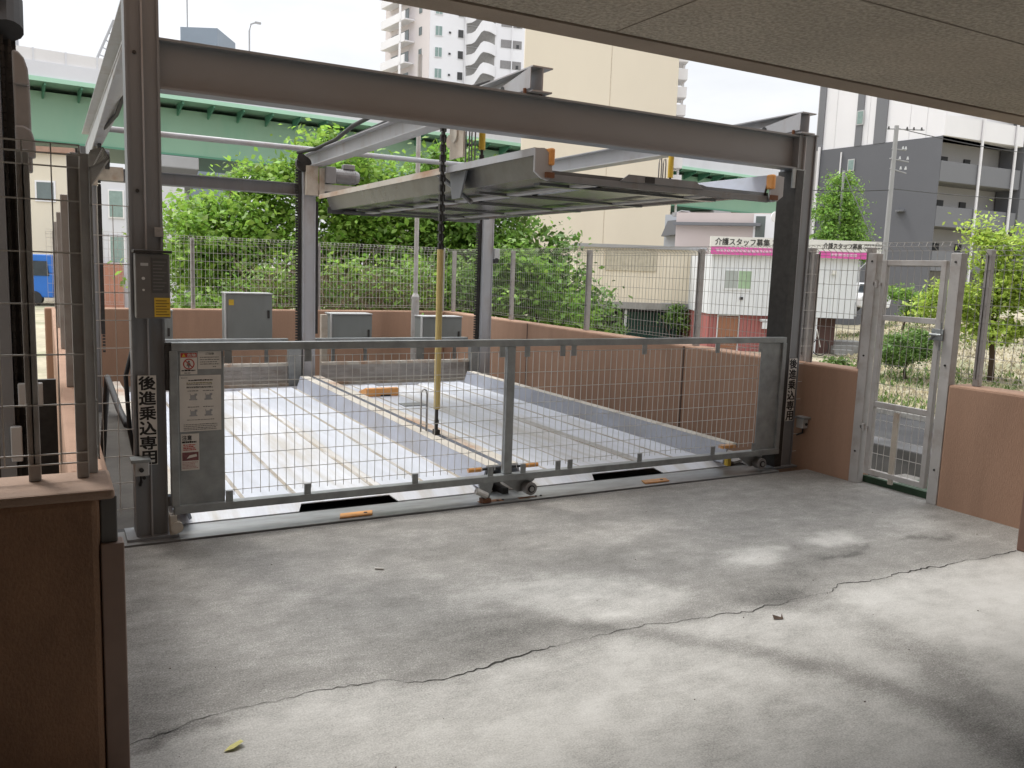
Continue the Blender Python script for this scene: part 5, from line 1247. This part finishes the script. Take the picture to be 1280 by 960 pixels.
# ------------------------------------------------------------------ vehicles
p = cam_pt(1087, 388, 44); zb = float(terrain_z(np.array(p.x), np.array(p.y)))
t = thing('parked_car', 'white parked car partly seen through the gate hinge side', 'car', (p.x, p.y, p.z-.1))
Mc, _ = frame_at((p.x-.8, p.y+.3), (p.x+.8, p.y-.3), p.z-.1)
b = MB(Mc); b.prism([(-.78, .3), (-.85, .75), (-.72, 1.0), (.72, 1.0), (.85, .75), (.78, .3)], 'y', -1.9, 1.9); b.prism([(-.7, 1.0), (-.58, 1.52), (.58, 1.52), (.7, 1.0)], 'y', -1.2, 1.4); b.build('body', m_carwhite, t, bevel=.08)
b = MB(Mc); b.prism([(-.6, 1.05), (-.52, 1.45), (.52, 1.45), (.6, 1.05)], 'y', -1.22, -1.205); b.build('windscreen', m_blueglass, t)
for s in (-1, 1):
    for y in (-1.2, 1.2):
        b = MB(Mc); b.tube((s*.72, y-.0, .32), (s*.86, y, .32), .31, 16); b.build('wheel', m_black, t)
    b = MB(Mc); b.box(s*.45, s*.75, -1.93, -1.89, .68, .84); b.build('headlight', m_boxedge, t)
    b = MB(Mc); b.prism([(-.9, 1.05), (-.8, 1.42), (1.0, 1.42), (1.2, 1.05)], 'x', s*.655, s*.66); b.build('side_window', m_blueglass, t)
# blue truck at the far left
M_, ln = frame_at((-1.3, 52.3), (1.9, 51.0), -1.2)
t = thing('blue_truck', 'bright blue truck cab on the street at the far left', 'truck', (.2, 51.8, -1.2))
b = MB(M_); b.box(0, 1.65, 0, 1.9, .45, 1.75); b.prism([(0, 1.75), (.1, 2.75), (1.55, 2.75), (1.65, 1.75)], 'y', .02, 1.88); b.build('cab', m_blue, t, bevel=.06)
b = MB(M_); b.prism([(.25, 1.62), (.32, 2.4), (1.4, 2.4), (1.5, 1.62)], 'y', -.03, .015); b.build('window', m_blueglass, t)
b = MB(M_); b.box(1.7, 5.5, .1, 1.9, .6, .8); b.box(1.7, 5.5, .1, .15, .8, 1.3); b.build('bed', m_blue, t)
for x in (.7, 4.4):
    b = MB(M_); b.tube((x, -.05, .4), (x, .25, .4), .4, 18); b.build('wheel', m_black, t)
M_, ln = frame_at((-3.5, 58), (1.45, 56.4))
t = thing('beige_house', 'pale beige house behind the blue truck at the far left', 'building', (-2, 57, -1.2))
b = MB(M_); b.box(0, ln, 0, 6, -1.2, 7.4); b.build('wall', m_beige2, t)
b = MB(M_); b.box(-.3, ln+.2, -.3, 6.2, 7.4, 7.7); b.build('roof', mat('terracotta_roof', (.32, .2, .15), .8), t)
b = MB(M_); b.box(3.2, 4.3, -.06, 0, 4.6, 5.8); wn = b.build('window', m_white, t)
b = MB(M_); b.box(3.3, 4.2, -.08, -.062, 4.7, 5.7); b.build('pane', m_glass, wn)
M_, ln = frame_at((2.6, 50.6), (5.5, 49.6))
t = thing('white_house', 'pale grey-white house seen beside the left column', 'building', (6, 49, -1.2))
b = MB(M_); b.box(0, ln, 0, 6, -1.2, 5.9); b.build('wall', m_parapet, t)
for (x0, z0) in ((.4, 1.2), (.4, 3.6), (1.9, 3.6), (1.9, 1.2)):
    b = MB(M_); b.box(x0, x0+.8, -.06, 0, z0, z0+1.5); wn = b.build('window', m_white, t)
    b = MB(M_); b.box(x0+.07, x0+.73, -.08, -.062, z0+.07, z0+1.43); b.build('pane', mat('pale_green_glass', (.22, .30, .28), .2), wn)
b = MB(M_); b.box(-.5, 1.2, -.5, -.45, -1.2, 1.2); b.build('gate', mat('rust_gate', (.35, .16, .11), .7), t)

scn.cycles.max_bounces = 8
scn.cycles.diffuse_bounces = 4
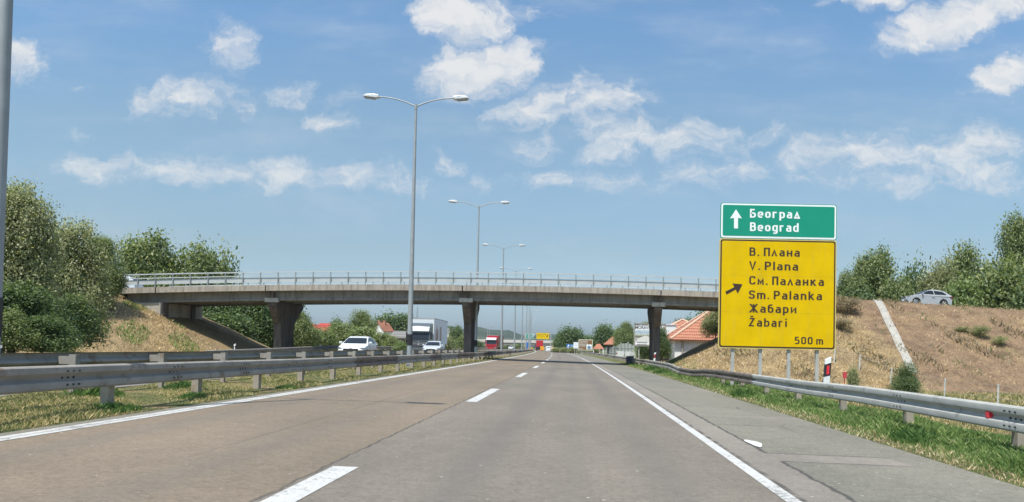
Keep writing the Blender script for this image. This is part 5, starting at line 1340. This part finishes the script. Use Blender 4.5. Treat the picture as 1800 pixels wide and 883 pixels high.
T('low green tree top ending at the bridge railing, rightmost above the left span', 388, 458, 70, 90, 'mid', LG)
# under the left span
T('dark green tree under the left span beside the abutment', 372, 512, 110, 84, 'roundC', LD, gz=0)
T('dark green tree under the left span, left of the first pier', 440, 508, 120, 90, 'roundB', LD, gz=0)
T('deep green tree directly behind the left pier', 500, 512, 90, 94, 'roundA', LD, gz=0)
T('green bush just right of the left pier', 528, 548, 70, 92, 'roundC', LG, gz=0)
T('low thicket bush at the left foot of the left pier', 410, 560, 90, 82, 'bushA', LD, gz=0, name='bush', cat='bush')
rowb = [(565, 582, 60, 112, 'mid', LG, 'green bush below the bright red roof'), (600, 575, 56, 118, 'midB', LG, 'yellow-green bush right of the bright red roof'), (592, 565, 30, 150, 'mid', LD, 'small dark round tree beside the red-roofed wing'),
 (545, 584, 50, 104, 'midB', LG, 'low green bush right of the left pier, in front of the red-roofed house'), (640, 578, 60, 108, 'mid', LG, 'dense green bush behind the white hatchback'), (672, 590, 44, 106, 'midB', LG, 'green bush below the white gabled house'),
 (690, 594, 30, 104, 'mid', LG, 'bright green bush left of the shed'), (706, 604, 26, 92, 'bushA', LL, 'light yellow-green bush beside the tall lamp post'), (520, 588, 60, 96, 'bushB', LD, 'dark low bush at the right foot of the left pier'),
 (480, 590, 60, 98, 'bushA', LD, 'dark low bush behind the left pier shaft')]
for (px, pt, wp, Y, k, m_, lb) in rowb: T(lb, px, pt, wp, Y, k, m_, gz=0, name='bush', cat='bush', group='bushes along the opposing carriageway')
T('tall airy tree standing above the white hatchback', 634, 544, 56, 128, 'airy', LG, gz=0)
T('green tree filling below the airy tree', 642, 560, 46, 132, 'mid', LG, gz=0)
T('dark green tree behind the white gabled house, left one', 684, 556, 56, 262, 'mid', LD, gz=0)
T('dark green tree behind the white gabled house, right one', 708, 560, 46, 265, 'midB', LD, gz=0)
T('green tree right of the white truck trailer', 803, 573, 34, 150, 'roundB', LD, gz=0)
T('pale green bush beside the rear of the white truck', 783, 593, 34, 128, 'mid', LO, gz=0, name='bush', cat='bush')
T('bush under the green tree right of the truck', 816, 594, 30, 140, 'midB', LG, gz=0, name='bush', cat='bush')
for i, (px, pt, wp, Y) in enumerate(((790, 583, 40, 330), (835, 600, 34, 300), (770, 580, 40, 340), (822, 598, 26, 340))):
    T(['small distant tree just right of the white truck', 'small distant tree left of the middle pier', 'small distant tree behind the rear of the white truck', 'small distant tree touching the left side of the middle pier'][i], px, pt, wp, Y, 'mid', LD, gz=0, group='distant trees left of the red truck')
for i, px in enumerate(range(842, 925, 9)):
    T(f'{ORD[(px - 842) // 9]} distant bush from the left in the row under the far bridge', px, 605 + (i * 7 % 4), 15, 420 + (i * 37 % 50), 'mid', LO if i % 2 else LD, gz=0, name='bush', cat='bush', group='bushes under the far bridge')
# right centre
T('round green tree behind the brown tourist sign, left of it', 1003, 578, 48, 300, 'mid', LD, gz=0)
T('dark tree right of the far bridge', 985, 590, 26, 330, 'midB', LD, gz=0)
T('green tree between the brown sign and the orange-roofed house', 1062, 577, 42, 260, 'midB', LD, gz=0)
T('green tree left of the restaurant billboard', 1100, 567, 46, 178, 'roundC', LG, gz=0)
T('green tree right behind the slatted fence', 1078, 584, 44, 290, 'mid', LG, gz=0)
T('dark low tree behind the brown sign', 1035, 592, 46, 330, 'mid', LD, gz=0)
T('leafy tree behind the billboard', 1148, 566, 70, 125, 'roundA', LG, gz=0)
T('dark green tree behind the terracotta hip roof, left one', 1205, 560, 60, 135, 'roundB', LD, gz=0)
T('dark green tree behind the terracotta hip roof, right one', 1248, 548, 60, 138, 'mid', LD, gz=0)
T('small tree in front of the billboard, right of the pier', 1162, 584, 30, 83, 'bushB', LD, gz=0, lift=.4)
T('dark bush below the billboard left of the right pier', 1133, 604, 32, 104, 'bushA', LD, gz=0, name='bush', cat='bush')
T('dark bush in the yard left of the white house', 1166, 600, 28, 88, 'bushA', LD, gz=0, name='bush', cat='bush')
T('dark olive tree on the slope hiding the right end of the hip roof', 1258, 540, 56, 76.8, 'roundC', LO, lift=-.3)
for i, (px, pt) in enumerate(((1008, 611), (1022, 613), (993, 612), (978, 612), (1045, 613))):
    T(['low bush under the white board', 'low bush under the left part of the brown tourist sign', 'low bush right of the blue square sign', 'low bush right of the earth mound', 'low bush below the terracotta canopy'][i], px, pt, 20, 215 + i * 6, 'mid', LO, gz=-.1, name='bush', cat='bush', group='low bushes by the tourist sign')
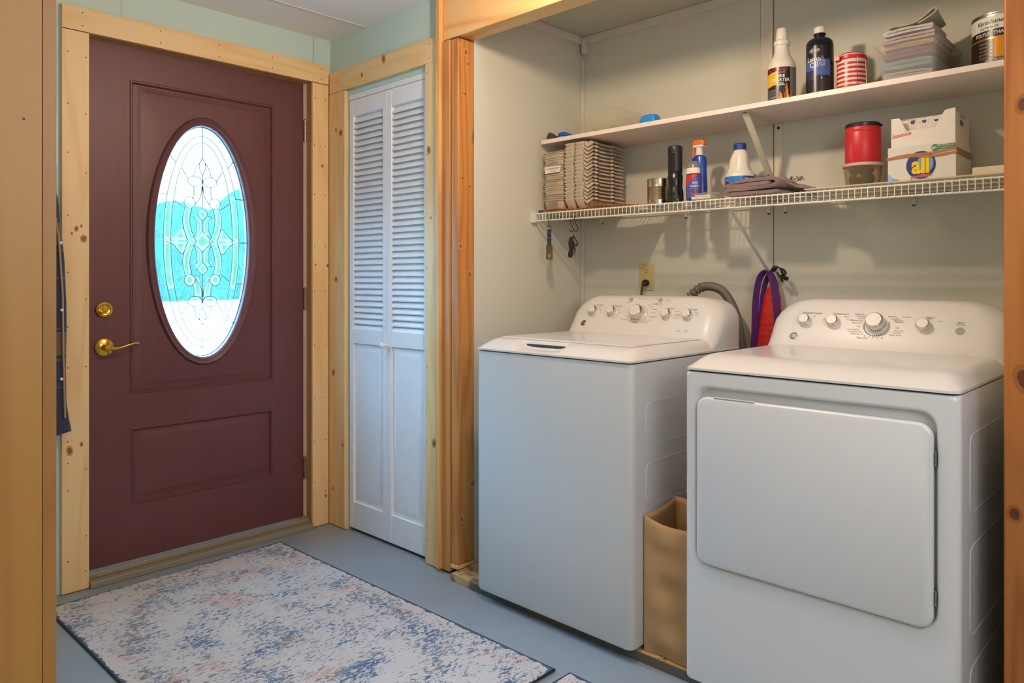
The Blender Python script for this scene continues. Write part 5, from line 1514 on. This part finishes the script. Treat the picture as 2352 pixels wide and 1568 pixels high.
# detergent box (bottom) and dryer sheet box (top)
def quadp(mb, pts, mi=0): mb.add(pts, [tuple(range(len(pts)))], mi)
def bx(name, x0, x1, y0, y1, z0, z1): return (lambda u, v, l=.0006: (x0-l, (y0+y1)/2 - u, z0 + v))
BW = dict(x0=.515, x1=.690, y0=-2.508, y1=-2.322)
t = thing('detergent_box', (.60, -2.415, Z2), 'white laundry detergent box with blue round emblem and rubber band on the wire shelf', 'box')
m = MB(); m.box(.515, .690, -2.508, -2.322, Z2+.0005, Z2+.113)
build('carton', m, plain('glossy_white_card', srgb(222, 216, 206), .25, coat=.3), t, bevel=.0015)
m = MB(); F = bx('', .515, .69, -2.508, -2.322, Z2, 0)
def circ(u0, v0, ru, rv, mi, l=.0008, n=36): quadp(m, [F(u0+ru*math.cos(2*PI*j/n), v0+rv*math.sin(2*PI*j/n), l) for j in range(n)], mi)
circ(0, .052, .0405, .042, 1); circ(.012, .056, .022, .028, 2, .0011)
for dx_, l_ in ((.0016, .0013), (0, .0016)):
    add_text(m, 'all', .072, lambda u, v: F(u+dx_*.6, .0505+v-dx_*.6, l_), 0 if False else (5 if dx_ else 3), bold=.035, xs=.80)
add_text(m, 'stainlifters', .014, lambda u, v: F(u, .019+v+u*.06, .0019), 4, bold=.02, shear=.3)
add_text(m, 'free', .0155, lambda u, v: F(u-.019, .0070+v, .0012), 5, shear=.25); add_text(m, 'clear', .0155, lambda u, v: F(u+.021, .0070+v, .0012), 5, shear=.25)
quadp(m, [F(-.0925, .002), F(-.060, .002), F(-.064, .012), F(-.078, .020), F(-.0925, .034)], 6)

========

**TASK PROMPT**
Your answer should be a single number: the count of lines in the data that include the word "picture".

**RESPONSE TO THIS TASK**
3